Violence rarely ends. It continues through fear, shame, and silence. Through new actions. Through the movement of papers and the waiting, violence becomes bureaucratic and drawn out, almost absurd.
Ghosts arise when something has not been acknowledged. When something has not been buried, has not received justice, has not been given language. A ghost can also become resistance, something that returns to say: you were never finished with me.
A clock with walls does not measure how much time passes.
It measures how long you can keep yourself within time.
Time becomes architecture.
The verse, a spine.
The winds that blew through Barcelona carried salt. They moved through the Gothic quarters and opened rooms that were never meant to be closed.
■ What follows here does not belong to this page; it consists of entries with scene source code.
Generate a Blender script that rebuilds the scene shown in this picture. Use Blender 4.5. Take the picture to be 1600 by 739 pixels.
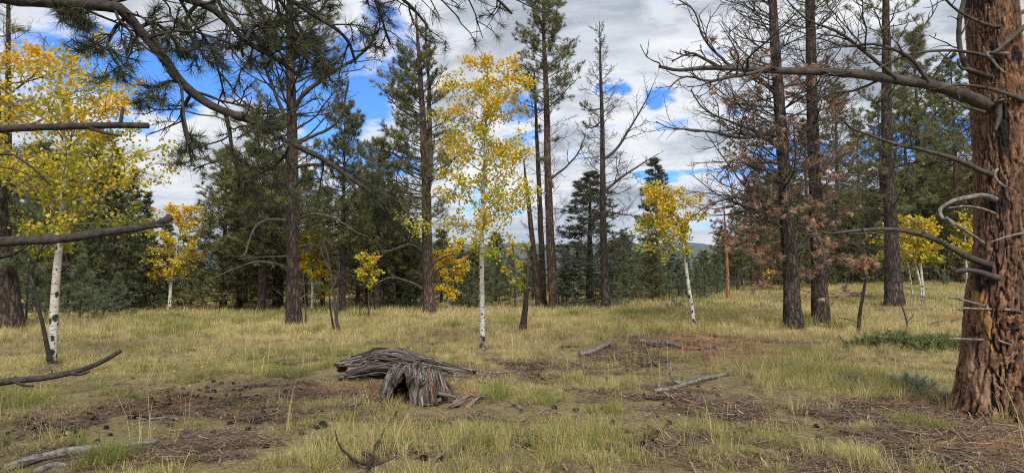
import bpy, math, random
import numpy as np
from mathutils import Vector
R = math.radians
for o in list(bpy.data.objects): bpy.data.objects.remove(o)
C = bpy.context.scene.collection
SC = bpy.context.scene

# ------------------------------------------------------------------ camera
F = 1062.0                      # focal length in photograph pixels (1600 wide)
EYE = 1.6
HAZE = 5e-5
PITCH = math.atan(65.5/F)       # horizon at y = 435
cam = bpy.data.cameras.new('camera'); camo = bpy.data.objects.new('camera', cam); C.objects.link(camo)
cam.sensor_width = 36; cam.lens = 36*F/1600; cam.clip_start = .05; cam.clip_end = 30000
camo.location = (0, 0, EYE); camo.rotation_euler = (R(90)+PITCH, 0, 0)
SC.camera = camo
SC.cycles.use_denoising = False; SC.cycles.filter_width = 1.1

# ------------------------------------------------------------------ light
SUN_EL, SUN_AZ = 46, 165        # azimuth clockwise from +Y (view direction): behind, a little to the right
VS = SC.view_settings
SC.display_settings.display_device = 'sRGB'
VS.view_transform = 'Standard'; VS.look = 'None'; VS.gamma = 1; VS.exposure = 1.55
sun = bpy.data.lights.new('sun', 'SUN'); suno = bpy.data.objects.new('sun', sun); C.objects.link(suno)
sun.energy = 1.5; sun.angle = R(24); sun.color = (1, .94, .83)
sd = Vector((math.sin(R(SUN_AZ))*math.cos(R(SUN_EL)), math.cos(R(SUN_AZ))*math.cos(R(SUN_EL)), math.sin(R(SUN_EL))))
suno.rotation_euler = sd.to_track_quat('Z', 'Y').to_euler()

class NT:
    """tiny helper to write node trees"""
    def __init__(s, tree): s.t = tree; s.n = tree.nodes; s.l = tree.links
    def new(s, kind, **kw):
        n = s.n.new(kind)
        for k, v in kw.items(): setattr(n, k, v)
        return n
    def put(s, sock, v):
        if isinstance(v, bpy.types.NodeSocket): s.l.new(v, sock)
        elif isinstance(v, bpy.types.Node): s.l.new(v.outputs[0], sock)
        elif v is not None:
            try: sock.default_value = v
            except Exception: sock.default_value = (*v, 1)
    def m(s, op, a, b=None, c=None, clamp=False):
        n = s.new('ShaderNodeMath', operation=op, use_clamp=clamp)
        for i, v in enumerate((a, b, c)):
            if v is not None: s.put(n.inputs[i], v)
        return n.outputs[0]
    def comb(s, x, y, z):
        n = s.new('ShaderNodeCombineXYZ')
        for i, v in enumerate((x, y, z)): s.put(n.inputs[i], v)
        return n.outputs[0]
    def noise(s, vec, scale, detail=4, rough=.5, dist=0):
        n = s.new('ShaderNodeTexNoise'); s.put(n.inputs['Vector'], vec)
        n.inputs['Scale'].default_value = scale; n.inputs['Detail'].default_value = detail
        n.inputs['Roughness'].default_value = rough; n.inputs['Distortion'].default_value = dist
        return n.outputs['Fac']
    def vor(s, vec, scale, feature='DISTANCE_TO_EDGE'):
        n = s.new('ShaderNodeTexVoronoi', feature=feature); s.put(n.inputs['Vector'], vec); n.inputs['Scale'].default_value = scale
        return n.outputs['Distance']
    def ramp(s, fac, stops, interp='LINEAR'):
        n = s.new('ShaderNodeValToRGB'); s.put(n.inputs[0], fac); cr = n.color_ramp; cr.interpolation = interp
        while len(cr.elements) < len(stops): cr.elements.new(.5)
        for e, (p, c) in zip(cr.elements, stops):
            e.position = p; e.color = (c, c, c, 1) if isinstance(c, (int, float)) else (*c, 1)
        return n.outputs[0]
    def mix(s, fac, a, b, mode='MIX'):
        n = s.new('ShaderNodeMix', data_type='RGBA', blend_type=mode)
        s.put(n.inputs[0], fac); s.put(n.inputs[6], a); s.put(n.inputs[7], b)
        return n.outputs[2]
    def sms(s, v, a, b):
        n = s.new('ShaderNodeMapRange', interpolation_type='SMOOTHSTEP'); s.put(n.inputs[0], v)
        n.inputs[1].default_value = a; n.inputs[2].default_value = b
        return n.outputs[0]
    def attr(s, name, kind='GEOMETRY'):
        n = s.new('ShaderNodeAttribute', attribute_name=name, attribute_type=kind)
        return n.outputs['Fac']
    def scaled(s, vec, sc):
        n = s.new('ShaderNodeVectorMath', operation='MULTIPLY'); s.put(n.inputs[0], vec); n.inputs[1].default_value = sc
        return n.outputs[0]

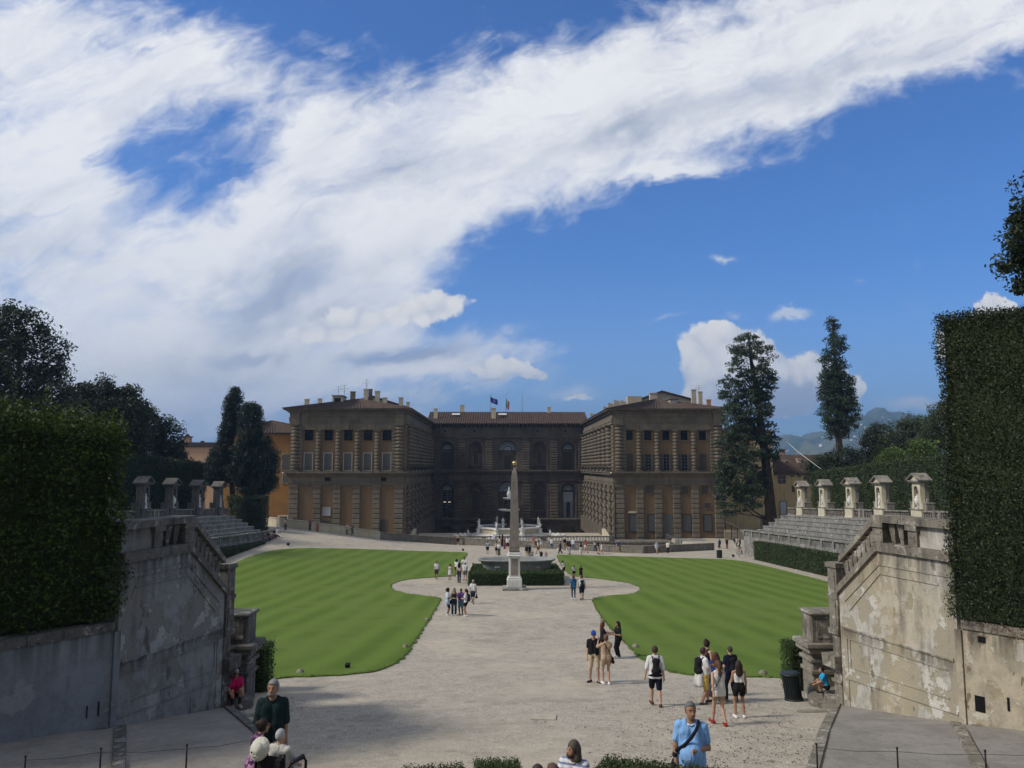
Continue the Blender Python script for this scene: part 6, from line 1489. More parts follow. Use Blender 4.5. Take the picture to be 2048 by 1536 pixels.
# the two cypress clumps
B_ = px_tree(460, 1005, 122)
tree('cypress', B_, lobes_from([(467, 815, 15, 40), (464, 845, 13, 30), (452, 890, 12, 28), (448, 870, 8, 22), (440, 925, 22, 32), (432, 945, 20, 26), (455, 945, 16, 20), (469, 787, 7, 18)], 122, B_), 420, 110, .26, .75, MT['cyp'], MT['bark'], trunk_px([(466, 1005, 6), (462, 950, 4), (466, 880, 3), (468, 800, 1.2)], 122, B_), 'slender cypress with bare forked trunk, left of the pair', group='cypresses left of the palace', seed=54, limbs=12, shell=.55, zsq=1.0)
B_ = px_tree(500, 1005, 120)
tree('cypress', B_, lobes_from([(503, 850, 19, 44), (497, 830, 10, 24), (514, 845, 9, 30), (500, 910, 32, 50), (530, 925, 22, 48), (485, 930, 22, 45), (505, 965, 38, 34), (540, 945, 12, 34)], 120, B_), 600, 115, .26, .85, MT['cyp'], MT['bark'], trunk_px([(492, 1010, 6), (495, 950, 4), (500, 850, 2)], 120, B_), 'broad full cypress nearer the palace, right of the pair', group='cypresses left of the palace', seed=55, limbs=8, shell=.6, zsq=1.0)
# right: leaning conifer, tall conifer, mixed trees
B_ = px_tree(1541, 1040, 124)
lb = [(1495, 690, 32, 30), (1490, 730, 42, 36), (1520, 760, 34, 40), (1475, 775, 36, 40), (1500, 820, 52, 46), (1470, 850, 34, 50), (1535, 800, 22, 50), (1465, 910, 32, 50), (1500, 890, 44, 50), (1480, 960, 48, 46), (1500, 1000, 34, 30), (1460, 1005, 24, 34), (1545, 900, 16, 36), (1448, 960, 18, 50), (1540, 860, 16, 20), (1515, 965, 26, 30), (1442, 1010, 12, 22), (1475, 700, 14, 20), (1530, 715, 18, 24)]
tree('leaning_conifer', B_, lobes_from(lb, 124, B_), 900, 54, .34, .84, MT['con'], MT['bark'], trunk_px([(1543, 1045, 12), (1536, 960, 9.5), (1526, 880, 8), (1514, 790, 5.5), (1502, 720, 3.5), (1496, 665, 1.5)], 124, B_), 'huge dark conifer with leaning trunk at the right corner of the palace', seed=56, limbs=70, shell=.25, zsq=.55)
B_ = px_tree(1677, 905, 150)
tree('tall_conifer', B_, lobes_from([(1664, 655, 12, 22), (1668, 690, 22, 26), (1666, 730, 30, 36), (1672, 780, 36, 44), (1678, 830, 40, 40), (1692, 790, 24, 44), (1655, 790, 20, 50), (1680, 862, 24, 18), (1665, 640, 7, 10)], 150, B_), 640, 56, .36, .88, MT['con'], MT['bark'], trunk_px([(1680, 915, 7), (1676, 850, 6), (1672, 750, 4), (1665, 650, 1.5)], 150, B_), 'tall narrow conifer against blue hills, standing alone at the right', seed=57, limbs=50, shell=.3, zsq=.6)
TR = [(1675, 935, 118, [(1660, 930, 34, 26), (1640, 945, 26, 24), (1690, 920, 34, 26), (1700, 945, 40, 24)], 'oak', 'dull dark green bushy tree above the far end of the right hedge', 58),
      (1745, 930, 126, [(1745, 895, 26, 40), (1735, 920, 36, 26), (1757, 865, 16, 22), (1730, 870, 12, 18), (1770, 910, 20, 26)], 'oak', 'dark feathery tree with a thin top before the hills', 59),
      (1800, 930, 122, [(1800, 870, 30, 36), (1785, 890, 24, 26), (1830, 855, 22, 30), (1820, 895, 40, 30), (1850, 860, 26, 36)], 'oliv', 'grey-green tree with broken crown left of the tall right hedge', 60),
      (1785, 960, 104, [(1785, 920, 24, 24), (1800, 935, 26, 18), (1772, 930, 16, 16)], 'grn', 'small bright green tree above the right terrace hedge', 61),
      (1850, 960, 96, [(1850, 910, 26, 30), (1865, 940, 24, 40), (1840, 930, 18, 20), (1860, 985, 20, 40)], 'grn', 'yellow-green tree beside the tall right hedge', 62),
      (1900, 900, 112, [(1905, 850, 50, 50), (1870, 880, 26, 40)], 'oliv', 'olive green tree mostly hidden by the tall right hedge', 63)]
for (px, pb, Y, L_, mt_, lab, sd_) in TR:
    B_ = px_tree(px, 1010, Y); tree('leafy_tree', B_, lobes_from(L_, Y, B_), 260, 60, .30, 1.0, MT[mt_], MT['bark'], trunk_px([(px, 1010, 5), (px, 940, 4), (px, pb - 50, 1.5)], Y, B_), lab, group='trees behind the right terrace', seed=sd_, limbs=16, shell=.35)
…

In the Sagrada Familia, I was struck by the light falling through the stained glass, like candy for the eyes. The church was built like an instrument, the space shaped for how music would move, bounce, and travel between the walls. Looking up felt like being inside a wind instrument.
That hollowness made me think of Neruda’s poem from the collection España en el corazón. About the Spanish Civil War, addressed to the generals who initiated the war and paved the way for Franco’s dictatorship. A line that reads: but from every hole in Spain, Spain comes out.
The landscape that emerges between injustice and the imagination of something else is as difficult to navigate as the city’s labyrinths. One gets lost, yet is drawn into the rooms that open. The gaze is allowed to wander, linger, and disappear for a while. It is a landscape that inhales the soot of the past and, in its exhale, sketches something new.
At the Museum of Contemporary Art in Barcelona, I encountered art that sought to carry violence without explaining it. In a project about the imprisoned artist and activist Luis Manuel Otero Alcántara, his drawings from captivity were recreated, described over the phone, then interpreted by other artists. Drawn with materials that had been available to him: ballpoint pens, the backs of cigarette boxes, fragments. When paper did not exist, the image still emerged. When the body was confined, the line continued to move.
Daniel learns that the author of his book, Julián, is drawn to art, music, and “everything else that lacked future prospects in society,” as his violent hatmaker of a father described it. It is a description of how violence organizes the world early on, not only through blows, but by deciding what is considered valuable and what is not.
The power of literature does not always lie in what it says, but in what it allows us to preserve: money, time, memory. The Shadow of the Wind is not only a story, it is also a condition. When books move, when time is hidden, and when memory changes form in order to survive. A form of resistance that quietly refuses to disappear.